Multi-million subsidies to “promote productivity and competition and reduce inequality” in Colombia’s agriculture have ended up in the pockets of beauty queens, politicians’ family members and wealthy families, weekly Cambio reported Thursday.
According to the magazine, 100 of the 376 projects that applied for subsidy were granted a part of the tax free 72.5 billion peso (US$37.9 million) federal budget, but despite the goal that the subsidy seems to imply, a large number of the recipients were not poor farmers, but wealthy, powerful families, beauty queens and the families of politicians.
Former Miss Colombia and actress Valerie Dominguez, who has a jewelry business, received 306 million pesos for an “irrigation and drainage” project. Former National Queen of the Sea, Ana Maria Davila received 448 million pesos for another “irrigation and drainage” project. Dominguez is the girlfriend and Ana Maria is the sister of Juan Manuel Davila Fernandez de Soto, member of the Davila family, one of the wealthiest and most powerful in the Magdalena department. In total, the family received 2.2 billion pesos, tax free, all for “irrigation and drainage” projects in their home region.
Another recipient is former congressman Luis Eduardo Vives Lacouture, currently on house-arrest after being convicted for enjoying ties to paramilitary death squads and member of a family that own the majority of development projects in the north Colombian banana growing region and has powerful positions within the government; Maria Claudia Lacouture is head of the government’s ‘Colombia es Pasion’ program that is in charge of promoting tourism to Colombia.

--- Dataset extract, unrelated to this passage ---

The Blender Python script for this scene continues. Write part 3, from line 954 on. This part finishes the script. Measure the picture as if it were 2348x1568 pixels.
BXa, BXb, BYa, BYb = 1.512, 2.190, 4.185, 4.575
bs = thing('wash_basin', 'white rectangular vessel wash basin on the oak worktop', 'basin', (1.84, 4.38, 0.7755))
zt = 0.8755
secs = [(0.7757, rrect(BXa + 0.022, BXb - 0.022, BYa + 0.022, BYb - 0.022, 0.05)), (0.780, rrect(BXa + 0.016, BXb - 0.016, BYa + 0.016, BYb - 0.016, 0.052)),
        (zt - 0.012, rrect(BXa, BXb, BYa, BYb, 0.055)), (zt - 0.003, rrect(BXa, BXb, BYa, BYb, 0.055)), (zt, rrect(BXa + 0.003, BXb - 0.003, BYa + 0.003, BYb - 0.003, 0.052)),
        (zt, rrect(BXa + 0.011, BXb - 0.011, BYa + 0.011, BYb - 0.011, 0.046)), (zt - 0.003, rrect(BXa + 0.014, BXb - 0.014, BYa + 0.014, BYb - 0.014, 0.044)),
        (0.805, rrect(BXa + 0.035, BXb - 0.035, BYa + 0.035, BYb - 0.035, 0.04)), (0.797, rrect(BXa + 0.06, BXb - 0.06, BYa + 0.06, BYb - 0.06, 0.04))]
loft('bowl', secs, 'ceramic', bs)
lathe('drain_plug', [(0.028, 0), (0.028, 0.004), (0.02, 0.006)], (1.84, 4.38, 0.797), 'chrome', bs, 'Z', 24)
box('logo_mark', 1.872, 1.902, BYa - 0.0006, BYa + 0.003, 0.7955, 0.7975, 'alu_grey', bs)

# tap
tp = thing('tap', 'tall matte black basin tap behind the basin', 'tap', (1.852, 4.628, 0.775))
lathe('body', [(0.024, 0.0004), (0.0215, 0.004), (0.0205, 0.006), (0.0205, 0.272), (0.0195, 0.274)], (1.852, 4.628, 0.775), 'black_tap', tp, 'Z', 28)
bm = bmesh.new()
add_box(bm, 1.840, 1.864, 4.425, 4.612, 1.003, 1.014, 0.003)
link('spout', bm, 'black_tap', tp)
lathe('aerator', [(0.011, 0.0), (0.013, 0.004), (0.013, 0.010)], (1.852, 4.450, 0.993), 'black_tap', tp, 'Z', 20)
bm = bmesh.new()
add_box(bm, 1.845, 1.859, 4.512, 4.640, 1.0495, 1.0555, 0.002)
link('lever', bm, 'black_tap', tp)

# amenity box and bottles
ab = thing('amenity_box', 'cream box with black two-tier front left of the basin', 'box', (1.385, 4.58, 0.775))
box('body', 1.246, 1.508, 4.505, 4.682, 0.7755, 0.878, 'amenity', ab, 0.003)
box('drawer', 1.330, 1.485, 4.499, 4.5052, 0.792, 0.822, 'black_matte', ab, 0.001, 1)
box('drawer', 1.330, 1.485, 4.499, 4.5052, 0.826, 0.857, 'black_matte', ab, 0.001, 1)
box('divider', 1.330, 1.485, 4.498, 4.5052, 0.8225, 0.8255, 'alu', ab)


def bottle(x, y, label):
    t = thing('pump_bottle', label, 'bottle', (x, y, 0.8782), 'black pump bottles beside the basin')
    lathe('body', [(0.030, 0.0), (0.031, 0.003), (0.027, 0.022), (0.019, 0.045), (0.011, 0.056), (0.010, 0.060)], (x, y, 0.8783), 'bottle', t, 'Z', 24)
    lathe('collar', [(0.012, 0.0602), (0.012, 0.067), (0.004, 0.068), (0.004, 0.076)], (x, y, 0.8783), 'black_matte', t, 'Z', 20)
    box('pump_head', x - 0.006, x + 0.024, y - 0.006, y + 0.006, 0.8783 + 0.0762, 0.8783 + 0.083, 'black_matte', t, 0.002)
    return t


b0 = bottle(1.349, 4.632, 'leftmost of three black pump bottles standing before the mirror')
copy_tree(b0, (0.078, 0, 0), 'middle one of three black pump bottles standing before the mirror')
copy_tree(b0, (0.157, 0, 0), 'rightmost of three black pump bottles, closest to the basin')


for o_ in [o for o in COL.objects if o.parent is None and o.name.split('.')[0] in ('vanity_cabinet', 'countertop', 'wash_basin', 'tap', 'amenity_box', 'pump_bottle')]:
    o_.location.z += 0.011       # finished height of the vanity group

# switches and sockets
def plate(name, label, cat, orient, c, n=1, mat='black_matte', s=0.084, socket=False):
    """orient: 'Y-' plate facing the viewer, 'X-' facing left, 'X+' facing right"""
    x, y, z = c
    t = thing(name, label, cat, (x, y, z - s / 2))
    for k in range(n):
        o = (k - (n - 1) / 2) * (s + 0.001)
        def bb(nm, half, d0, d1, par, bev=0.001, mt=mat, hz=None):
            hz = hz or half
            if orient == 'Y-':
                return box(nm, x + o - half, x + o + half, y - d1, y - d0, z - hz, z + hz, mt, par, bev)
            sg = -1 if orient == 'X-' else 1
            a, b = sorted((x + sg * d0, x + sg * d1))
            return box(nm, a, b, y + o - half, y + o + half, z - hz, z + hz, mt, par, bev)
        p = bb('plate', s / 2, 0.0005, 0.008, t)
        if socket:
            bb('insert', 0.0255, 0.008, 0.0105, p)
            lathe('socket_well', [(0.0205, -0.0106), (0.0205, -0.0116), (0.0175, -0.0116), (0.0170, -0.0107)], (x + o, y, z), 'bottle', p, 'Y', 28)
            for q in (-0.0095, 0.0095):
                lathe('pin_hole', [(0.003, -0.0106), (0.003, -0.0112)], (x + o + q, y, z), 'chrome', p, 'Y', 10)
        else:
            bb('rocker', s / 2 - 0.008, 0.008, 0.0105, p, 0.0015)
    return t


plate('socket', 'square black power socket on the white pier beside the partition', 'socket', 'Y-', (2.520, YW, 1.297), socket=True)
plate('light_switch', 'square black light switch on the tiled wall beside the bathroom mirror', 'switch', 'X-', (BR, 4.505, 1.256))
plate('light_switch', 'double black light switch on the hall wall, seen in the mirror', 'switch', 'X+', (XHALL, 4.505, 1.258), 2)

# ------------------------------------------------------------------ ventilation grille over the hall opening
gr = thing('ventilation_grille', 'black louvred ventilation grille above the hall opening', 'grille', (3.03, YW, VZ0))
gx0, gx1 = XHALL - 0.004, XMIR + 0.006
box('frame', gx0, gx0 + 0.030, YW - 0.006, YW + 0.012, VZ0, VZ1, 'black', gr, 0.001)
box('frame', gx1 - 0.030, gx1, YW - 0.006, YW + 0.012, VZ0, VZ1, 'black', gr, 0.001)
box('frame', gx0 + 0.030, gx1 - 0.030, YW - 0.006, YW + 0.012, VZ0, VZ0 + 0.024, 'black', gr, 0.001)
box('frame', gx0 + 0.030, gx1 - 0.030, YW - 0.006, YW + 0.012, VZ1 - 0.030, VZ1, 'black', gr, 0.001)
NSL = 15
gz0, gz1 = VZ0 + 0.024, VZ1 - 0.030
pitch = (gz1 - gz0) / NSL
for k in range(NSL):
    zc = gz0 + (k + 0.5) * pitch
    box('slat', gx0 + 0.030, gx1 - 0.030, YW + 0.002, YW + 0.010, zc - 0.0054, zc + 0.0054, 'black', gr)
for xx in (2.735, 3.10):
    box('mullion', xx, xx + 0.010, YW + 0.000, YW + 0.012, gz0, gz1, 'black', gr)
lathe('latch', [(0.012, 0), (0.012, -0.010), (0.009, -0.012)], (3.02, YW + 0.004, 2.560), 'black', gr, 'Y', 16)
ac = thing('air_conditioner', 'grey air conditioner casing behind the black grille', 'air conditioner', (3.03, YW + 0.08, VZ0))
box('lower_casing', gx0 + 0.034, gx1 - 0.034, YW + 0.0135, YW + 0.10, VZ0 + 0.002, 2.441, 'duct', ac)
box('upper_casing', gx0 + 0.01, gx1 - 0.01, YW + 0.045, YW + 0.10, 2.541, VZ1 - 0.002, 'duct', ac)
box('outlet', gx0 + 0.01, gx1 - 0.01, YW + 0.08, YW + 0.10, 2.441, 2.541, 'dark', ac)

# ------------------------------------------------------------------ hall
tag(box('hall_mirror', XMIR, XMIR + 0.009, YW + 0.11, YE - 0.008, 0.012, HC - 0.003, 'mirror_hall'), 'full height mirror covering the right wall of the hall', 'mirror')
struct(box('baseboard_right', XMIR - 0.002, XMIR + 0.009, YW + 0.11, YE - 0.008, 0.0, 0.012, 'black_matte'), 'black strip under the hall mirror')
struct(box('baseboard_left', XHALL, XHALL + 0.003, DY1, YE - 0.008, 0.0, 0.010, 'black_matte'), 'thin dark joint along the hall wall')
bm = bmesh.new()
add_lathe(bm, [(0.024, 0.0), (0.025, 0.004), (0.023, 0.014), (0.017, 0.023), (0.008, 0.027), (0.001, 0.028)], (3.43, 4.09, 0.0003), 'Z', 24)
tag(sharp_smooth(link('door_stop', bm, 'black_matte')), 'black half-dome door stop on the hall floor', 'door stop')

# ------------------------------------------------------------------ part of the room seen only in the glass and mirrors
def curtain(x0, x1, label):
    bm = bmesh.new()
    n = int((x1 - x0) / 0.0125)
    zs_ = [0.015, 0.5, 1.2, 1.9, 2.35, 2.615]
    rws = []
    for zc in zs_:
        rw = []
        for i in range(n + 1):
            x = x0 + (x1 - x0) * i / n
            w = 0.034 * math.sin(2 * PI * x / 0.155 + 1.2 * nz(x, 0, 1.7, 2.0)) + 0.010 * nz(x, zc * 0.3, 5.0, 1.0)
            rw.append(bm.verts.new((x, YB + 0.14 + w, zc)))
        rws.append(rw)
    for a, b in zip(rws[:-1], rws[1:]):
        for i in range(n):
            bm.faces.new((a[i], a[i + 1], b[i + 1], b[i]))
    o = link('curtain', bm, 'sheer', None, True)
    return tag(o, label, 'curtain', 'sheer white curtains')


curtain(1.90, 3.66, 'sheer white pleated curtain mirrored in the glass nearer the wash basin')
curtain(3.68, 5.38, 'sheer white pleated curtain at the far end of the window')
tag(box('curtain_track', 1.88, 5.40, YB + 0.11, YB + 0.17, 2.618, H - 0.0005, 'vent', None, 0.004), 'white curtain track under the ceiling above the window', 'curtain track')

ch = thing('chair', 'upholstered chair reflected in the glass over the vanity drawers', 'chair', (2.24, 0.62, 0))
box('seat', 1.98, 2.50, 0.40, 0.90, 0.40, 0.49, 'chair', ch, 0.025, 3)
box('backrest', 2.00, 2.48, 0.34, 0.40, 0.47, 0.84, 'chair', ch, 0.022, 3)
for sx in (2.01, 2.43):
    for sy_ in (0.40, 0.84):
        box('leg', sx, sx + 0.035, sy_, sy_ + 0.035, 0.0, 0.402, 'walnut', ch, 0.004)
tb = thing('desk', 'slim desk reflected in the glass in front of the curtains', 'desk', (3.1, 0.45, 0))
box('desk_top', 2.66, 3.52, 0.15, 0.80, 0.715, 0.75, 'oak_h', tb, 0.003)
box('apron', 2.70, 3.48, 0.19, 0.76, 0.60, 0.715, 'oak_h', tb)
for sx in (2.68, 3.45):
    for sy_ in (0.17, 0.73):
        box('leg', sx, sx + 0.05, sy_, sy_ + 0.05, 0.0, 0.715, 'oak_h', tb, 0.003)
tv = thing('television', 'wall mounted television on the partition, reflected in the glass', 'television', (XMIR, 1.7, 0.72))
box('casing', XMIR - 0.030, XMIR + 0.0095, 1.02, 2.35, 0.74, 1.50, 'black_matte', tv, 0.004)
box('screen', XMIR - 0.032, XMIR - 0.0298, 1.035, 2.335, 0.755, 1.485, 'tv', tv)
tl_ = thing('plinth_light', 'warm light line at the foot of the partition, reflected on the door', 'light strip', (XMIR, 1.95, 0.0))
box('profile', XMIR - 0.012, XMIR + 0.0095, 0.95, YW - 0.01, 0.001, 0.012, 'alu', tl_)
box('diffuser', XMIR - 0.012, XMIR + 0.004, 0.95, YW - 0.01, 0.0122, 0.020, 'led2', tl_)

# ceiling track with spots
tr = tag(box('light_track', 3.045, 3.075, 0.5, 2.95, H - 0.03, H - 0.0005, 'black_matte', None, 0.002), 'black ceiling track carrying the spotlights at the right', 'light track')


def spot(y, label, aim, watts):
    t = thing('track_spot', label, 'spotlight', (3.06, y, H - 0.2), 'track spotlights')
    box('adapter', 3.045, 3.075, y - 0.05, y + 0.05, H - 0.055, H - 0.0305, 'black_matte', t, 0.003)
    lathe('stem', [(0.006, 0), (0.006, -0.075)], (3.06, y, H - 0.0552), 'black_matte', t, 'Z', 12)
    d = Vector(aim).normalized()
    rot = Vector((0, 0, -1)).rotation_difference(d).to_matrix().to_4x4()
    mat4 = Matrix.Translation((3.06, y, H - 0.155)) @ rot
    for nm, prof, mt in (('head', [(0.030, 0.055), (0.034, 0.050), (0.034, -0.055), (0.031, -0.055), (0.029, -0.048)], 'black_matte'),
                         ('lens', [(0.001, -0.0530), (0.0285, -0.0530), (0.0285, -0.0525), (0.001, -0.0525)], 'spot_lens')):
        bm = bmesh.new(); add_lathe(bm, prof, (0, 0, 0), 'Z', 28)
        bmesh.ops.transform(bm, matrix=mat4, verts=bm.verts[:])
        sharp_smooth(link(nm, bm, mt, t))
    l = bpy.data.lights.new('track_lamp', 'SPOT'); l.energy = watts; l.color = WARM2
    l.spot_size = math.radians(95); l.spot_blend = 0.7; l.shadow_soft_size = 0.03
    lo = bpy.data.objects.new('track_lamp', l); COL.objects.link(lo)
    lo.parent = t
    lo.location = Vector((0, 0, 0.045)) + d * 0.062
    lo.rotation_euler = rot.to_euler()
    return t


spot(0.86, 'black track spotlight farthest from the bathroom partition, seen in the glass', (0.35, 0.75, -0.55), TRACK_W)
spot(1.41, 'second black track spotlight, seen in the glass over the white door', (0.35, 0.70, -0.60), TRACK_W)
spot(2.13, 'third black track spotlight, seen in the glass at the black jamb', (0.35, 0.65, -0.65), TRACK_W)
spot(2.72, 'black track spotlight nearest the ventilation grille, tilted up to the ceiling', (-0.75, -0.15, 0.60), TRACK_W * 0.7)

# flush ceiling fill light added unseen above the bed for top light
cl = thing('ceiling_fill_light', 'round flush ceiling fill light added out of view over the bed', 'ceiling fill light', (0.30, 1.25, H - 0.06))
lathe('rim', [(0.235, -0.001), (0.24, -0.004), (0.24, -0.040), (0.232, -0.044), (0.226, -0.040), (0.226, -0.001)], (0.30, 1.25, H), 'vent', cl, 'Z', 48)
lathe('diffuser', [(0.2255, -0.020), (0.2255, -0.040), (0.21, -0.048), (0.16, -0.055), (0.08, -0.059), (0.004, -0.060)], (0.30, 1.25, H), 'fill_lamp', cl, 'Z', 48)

“They supported President Uribe in his political campaigns and with these subsidies are paid for their support,” an anonymous local politician told Cambio. The Vives Lacourte family received 5 billion pesos, also for “irrigation and drainage” projects.
Another wealthy family, the Davila Abondanos, whose agricultural company has an estimated income of US$120 million a year, received 463 million pesos in 2008 and will receive another 440 million pesos this year.
Maria Mercedes Sardi de Holguin, cousin of former Interior and Justice Minister Carlos Holguin Sardi, received 200 million poesos for an “irrigation and drainage” project and the son of Alirio Villamizar, arrested over suspicions of bribery, received 496 million pesos.
Former Agriculture Minister and current hopeful for the 2010 presidential elections, Andres Felipe Arias, responsible for the granting of the subsidies, sees no objections in the recipients of the subsidies.
“Projects of both businessmen and farmers’ associations benefited,” he told radio station La W, vowing the procedure had been transparent and stressing that he as Minister never personally was involved in the granting of the particular subsidies.
Current Minisiter of Agriculture, Andres Fernandez, assured the same radio station that the Inspector General’s Office, investigating the cash flow within the Villamizar family, did not see any irregularities in the granting of subsidy.
The Minister added that the Comptroller General’s Office, Colombia’s financial watchdog, also saw no irregularities.